Celebrating Sinterklaas

I love the idea of Sinterklaas and that it is endemic in dutch life. It is literally everywhere and there is an annual national tv series about his visit here. It airs daily for the month or so leading up to his arrival and during his stay in the Netherlands. It includes a live arrival by steamboat (to a different location each year). Then pretty much very shop has something related to Sinterklaas in the window, and the supermarkets encourage children to leave a shoe there for Piet to leave a present in. This can either be a real shoe (these get saved up during the year so you have a spare to leave) or a paper shoe. The photo above shows the paper shoes we made this year for two of the local supermarkets. When we picked them up we got some window stickers and biscuits, respectively.

The children love singing Sinterklaas songs. I’m often serenaded by two different ones simultaneously. Though some of the songs convey things I’d rather my children didn’t know about yet! For example Piet is referred to as a “knecht” in one common song. Google translates this as (man)servant, menial, varlet or knave. This isn’t really a word I’d like my three year old to know. But she does. I try to only have more modern versions of the songs played in the house, but I can’t control what they learn at school.

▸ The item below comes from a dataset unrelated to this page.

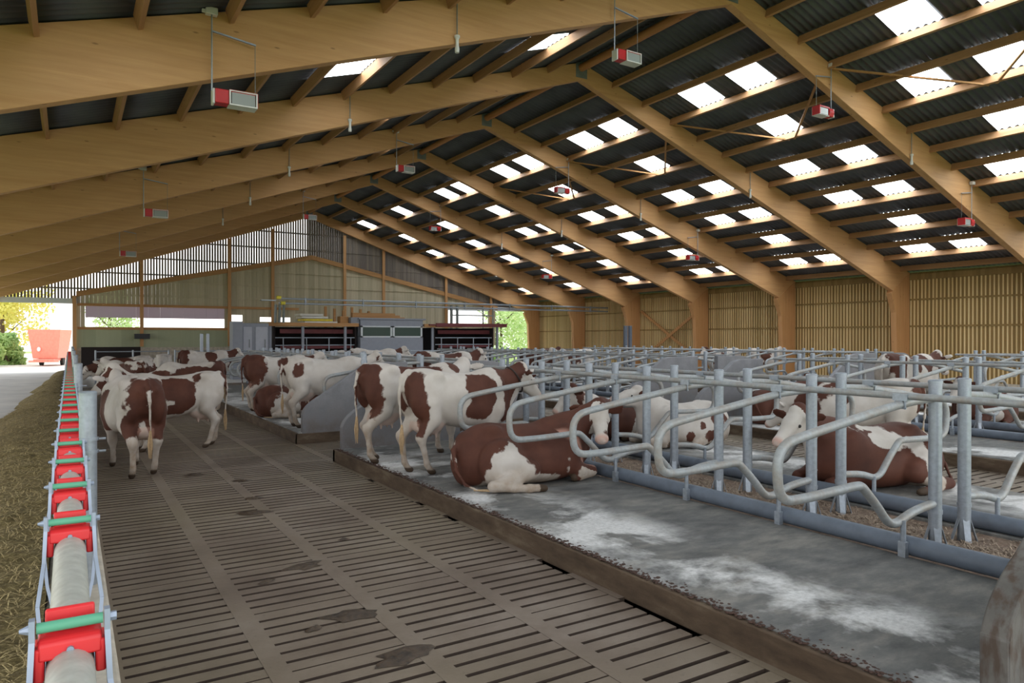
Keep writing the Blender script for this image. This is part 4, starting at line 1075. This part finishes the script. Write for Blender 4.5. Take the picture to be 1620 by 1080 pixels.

I end up looking everywhere to see what colour the Piets are. I even counted how many of different colours there were in a bag of chocolate Piets we were given by a neighbour. (Or should I say that the children were given!) I just wish the racist side of it could be removed. Amsterdam has made all their Piets dirty, rather than blacked up. I will be waiting for the rest of the country to follow suit.

There has been change over the three years we’ve been here, but very slowly. In my post last year about Sinterklaas I included a photo from our local bakery of their display. Last year it included two Piets – 1 of colour and one dirty; this year it has only one of colour. Maybe it’s just a sign of the conservatism of the area we live in. Our town said though the majority of Piets in the town celebrations for Sinterklaas’ arrival would be blacked up there would be some “other” ones. I was very disappointed that all the ones I saw were blacked up.

So many people argue that it doesn’t mean anything as it’s just a children’s celebration. Yet this is how we teach children about their roles in society and what their expectations should be to aspire to. There are so many good things about Sinterklaas, and it brings so much joy to so many, that it’s a shame that it is tainted by this outdated modus operandi.

Tomorrow we celebrate pakjesavond and that’s the end of it for another year. Another year for the discussions to continue and tiny steps forward to be made.